(Task goal): Nothing outside the stretch should be returned: give exactly the lines from the line containing "34.0, 3.2), M['dark'])" through the line containing "(.09, .035, .02), .35), ct)", including both.

(Available data):

^^^^^^^^^^^^^^^^

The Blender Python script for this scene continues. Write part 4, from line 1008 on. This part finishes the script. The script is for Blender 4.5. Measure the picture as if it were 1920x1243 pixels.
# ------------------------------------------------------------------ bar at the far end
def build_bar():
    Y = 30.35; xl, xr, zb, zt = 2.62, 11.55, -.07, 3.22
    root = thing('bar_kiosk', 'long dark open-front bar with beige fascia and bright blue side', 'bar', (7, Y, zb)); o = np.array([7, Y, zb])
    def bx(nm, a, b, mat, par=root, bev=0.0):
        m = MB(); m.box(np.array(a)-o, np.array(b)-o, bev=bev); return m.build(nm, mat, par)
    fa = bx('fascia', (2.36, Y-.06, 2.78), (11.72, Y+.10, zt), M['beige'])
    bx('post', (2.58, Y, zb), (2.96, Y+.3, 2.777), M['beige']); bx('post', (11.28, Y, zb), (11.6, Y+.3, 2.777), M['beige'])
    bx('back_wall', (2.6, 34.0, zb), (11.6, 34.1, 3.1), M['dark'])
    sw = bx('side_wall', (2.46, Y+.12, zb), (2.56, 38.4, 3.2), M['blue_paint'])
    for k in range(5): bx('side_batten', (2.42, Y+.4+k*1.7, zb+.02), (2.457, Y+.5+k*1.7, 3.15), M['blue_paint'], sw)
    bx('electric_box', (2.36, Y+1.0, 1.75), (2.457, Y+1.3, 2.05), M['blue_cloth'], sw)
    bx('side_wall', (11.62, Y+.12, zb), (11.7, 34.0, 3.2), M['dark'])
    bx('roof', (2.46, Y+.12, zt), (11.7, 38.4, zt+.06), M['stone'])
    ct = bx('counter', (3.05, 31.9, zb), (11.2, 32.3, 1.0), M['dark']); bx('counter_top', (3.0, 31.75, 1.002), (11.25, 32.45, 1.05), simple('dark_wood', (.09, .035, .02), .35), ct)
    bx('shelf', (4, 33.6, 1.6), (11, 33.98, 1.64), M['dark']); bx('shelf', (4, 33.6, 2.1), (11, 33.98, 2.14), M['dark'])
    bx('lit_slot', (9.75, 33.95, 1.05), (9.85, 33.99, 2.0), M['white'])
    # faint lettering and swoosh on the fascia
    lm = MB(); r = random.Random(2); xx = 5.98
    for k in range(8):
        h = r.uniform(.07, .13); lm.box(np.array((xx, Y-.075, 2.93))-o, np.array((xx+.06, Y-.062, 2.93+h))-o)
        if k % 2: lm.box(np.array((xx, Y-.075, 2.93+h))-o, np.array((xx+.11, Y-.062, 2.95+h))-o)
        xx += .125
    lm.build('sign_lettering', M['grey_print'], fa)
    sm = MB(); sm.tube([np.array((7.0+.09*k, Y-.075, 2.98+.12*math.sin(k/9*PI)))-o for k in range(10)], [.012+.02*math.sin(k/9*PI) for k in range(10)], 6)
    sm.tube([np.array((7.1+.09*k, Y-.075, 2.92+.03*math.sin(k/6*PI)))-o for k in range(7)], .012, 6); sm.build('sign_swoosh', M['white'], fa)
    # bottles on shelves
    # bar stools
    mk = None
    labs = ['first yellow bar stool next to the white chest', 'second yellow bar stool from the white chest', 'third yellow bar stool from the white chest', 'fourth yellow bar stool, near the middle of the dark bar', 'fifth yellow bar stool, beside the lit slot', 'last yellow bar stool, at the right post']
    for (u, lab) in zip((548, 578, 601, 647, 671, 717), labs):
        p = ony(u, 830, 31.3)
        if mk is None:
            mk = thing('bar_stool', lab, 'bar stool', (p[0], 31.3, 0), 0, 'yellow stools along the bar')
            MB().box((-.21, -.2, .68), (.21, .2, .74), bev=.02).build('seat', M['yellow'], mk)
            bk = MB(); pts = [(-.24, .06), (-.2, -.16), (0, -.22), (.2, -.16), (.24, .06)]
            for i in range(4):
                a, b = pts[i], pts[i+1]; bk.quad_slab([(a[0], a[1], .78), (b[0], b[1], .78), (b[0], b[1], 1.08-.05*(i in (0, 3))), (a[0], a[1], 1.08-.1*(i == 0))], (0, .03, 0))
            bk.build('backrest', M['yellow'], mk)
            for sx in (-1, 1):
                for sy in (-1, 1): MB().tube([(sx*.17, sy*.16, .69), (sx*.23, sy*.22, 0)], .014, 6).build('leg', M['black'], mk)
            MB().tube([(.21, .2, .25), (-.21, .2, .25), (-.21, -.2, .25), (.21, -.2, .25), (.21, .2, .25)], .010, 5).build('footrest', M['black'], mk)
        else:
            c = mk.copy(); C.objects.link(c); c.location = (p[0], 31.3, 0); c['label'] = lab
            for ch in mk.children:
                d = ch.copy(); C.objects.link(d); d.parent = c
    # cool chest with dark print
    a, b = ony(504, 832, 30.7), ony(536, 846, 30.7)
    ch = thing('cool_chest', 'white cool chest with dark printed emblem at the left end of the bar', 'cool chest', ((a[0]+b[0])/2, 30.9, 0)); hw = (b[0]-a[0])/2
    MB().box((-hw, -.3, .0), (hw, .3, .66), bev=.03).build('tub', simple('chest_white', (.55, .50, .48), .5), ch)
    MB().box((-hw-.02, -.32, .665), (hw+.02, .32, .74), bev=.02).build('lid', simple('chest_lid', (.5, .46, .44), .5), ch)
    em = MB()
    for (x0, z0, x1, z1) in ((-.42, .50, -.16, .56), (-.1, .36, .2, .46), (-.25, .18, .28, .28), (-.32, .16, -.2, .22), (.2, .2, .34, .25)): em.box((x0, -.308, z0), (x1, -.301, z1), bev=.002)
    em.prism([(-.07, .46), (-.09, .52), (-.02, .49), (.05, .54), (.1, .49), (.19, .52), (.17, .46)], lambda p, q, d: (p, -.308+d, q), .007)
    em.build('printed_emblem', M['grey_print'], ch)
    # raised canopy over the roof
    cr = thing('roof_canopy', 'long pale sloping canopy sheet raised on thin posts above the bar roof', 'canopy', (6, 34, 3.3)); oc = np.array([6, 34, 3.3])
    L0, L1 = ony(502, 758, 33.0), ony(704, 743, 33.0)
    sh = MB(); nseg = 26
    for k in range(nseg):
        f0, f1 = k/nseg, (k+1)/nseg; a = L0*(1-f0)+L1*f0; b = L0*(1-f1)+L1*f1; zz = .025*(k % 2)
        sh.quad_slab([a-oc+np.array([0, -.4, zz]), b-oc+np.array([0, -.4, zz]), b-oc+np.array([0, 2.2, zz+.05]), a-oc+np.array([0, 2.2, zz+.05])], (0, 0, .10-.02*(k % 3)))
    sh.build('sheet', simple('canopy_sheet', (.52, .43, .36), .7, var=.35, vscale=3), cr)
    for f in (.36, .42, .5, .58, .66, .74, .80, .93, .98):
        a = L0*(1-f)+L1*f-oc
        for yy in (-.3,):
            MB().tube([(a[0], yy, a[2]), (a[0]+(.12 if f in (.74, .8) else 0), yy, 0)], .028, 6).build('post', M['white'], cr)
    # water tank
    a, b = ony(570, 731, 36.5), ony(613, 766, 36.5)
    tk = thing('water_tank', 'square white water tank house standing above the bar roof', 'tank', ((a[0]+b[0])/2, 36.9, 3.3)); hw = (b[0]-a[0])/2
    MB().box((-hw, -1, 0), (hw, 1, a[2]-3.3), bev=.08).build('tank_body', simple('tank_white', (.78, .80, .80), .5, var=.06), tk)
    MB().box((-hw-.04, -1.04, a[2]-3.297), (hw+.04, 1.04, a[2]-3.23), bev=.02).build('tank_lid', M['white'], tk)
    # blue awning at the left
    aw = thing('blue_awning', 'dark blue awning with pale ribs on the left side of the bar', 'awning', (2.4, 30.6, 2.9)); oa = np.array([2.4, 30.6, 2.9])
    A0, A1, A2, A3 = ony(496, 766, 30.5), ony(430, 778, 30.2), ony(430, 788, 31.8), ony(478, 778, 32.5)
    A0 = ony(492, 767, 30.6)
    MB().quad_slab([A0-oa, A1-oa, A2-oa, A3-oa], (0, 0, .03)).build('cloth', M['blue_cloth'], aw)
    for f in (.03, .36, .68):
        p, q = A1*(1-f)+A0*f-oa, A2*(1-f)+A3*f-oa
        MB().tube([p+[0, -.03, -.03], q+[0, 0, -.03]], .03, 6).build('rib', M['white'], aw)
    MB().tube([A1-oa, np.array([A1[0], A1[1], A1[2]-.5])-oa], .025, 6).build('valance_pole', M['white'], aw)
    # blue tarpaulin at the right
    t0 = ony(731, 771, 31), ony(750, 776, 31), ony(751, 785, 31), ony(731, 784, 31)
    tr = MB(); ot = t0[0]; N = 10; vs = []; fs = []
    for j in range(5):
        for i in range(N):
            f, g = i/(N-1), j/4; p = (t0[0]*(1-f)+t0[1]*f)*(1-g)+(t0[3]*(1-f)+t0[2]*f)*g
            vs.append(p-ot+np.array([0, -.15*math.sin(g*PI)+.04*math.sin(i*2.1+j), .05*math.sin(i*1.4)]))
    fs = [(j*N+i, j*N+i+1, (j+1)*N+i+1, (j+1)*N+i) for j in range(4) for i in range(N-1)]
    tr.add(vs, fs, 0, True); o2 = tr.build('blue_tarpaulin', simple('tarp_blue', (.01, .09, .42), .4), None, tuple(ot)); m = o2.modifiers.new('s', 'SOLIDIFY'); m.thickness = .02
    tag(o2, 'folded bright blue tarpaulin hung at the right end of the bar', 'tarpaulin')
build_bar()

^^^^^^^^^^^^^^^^

(Exercise solution):
    bx('side_wall', (11.62, Y+.12, zb), (11.7, 34.0, 3.2), M['dark'])
    bx('roof', (2.46, Y+.12, zt), (11.7, 38.4, zt+.06), M['stone'])
    ct = bx('counter', (3.05, 31.9, zb), (11.2, 32.3, 1.0), M['dark']); bx('counter_top', (3.0, 31.75, 1.002), (11.25, 32.45, 1.05), simple('dark_wood', (.09, .035, .02), .35), ct)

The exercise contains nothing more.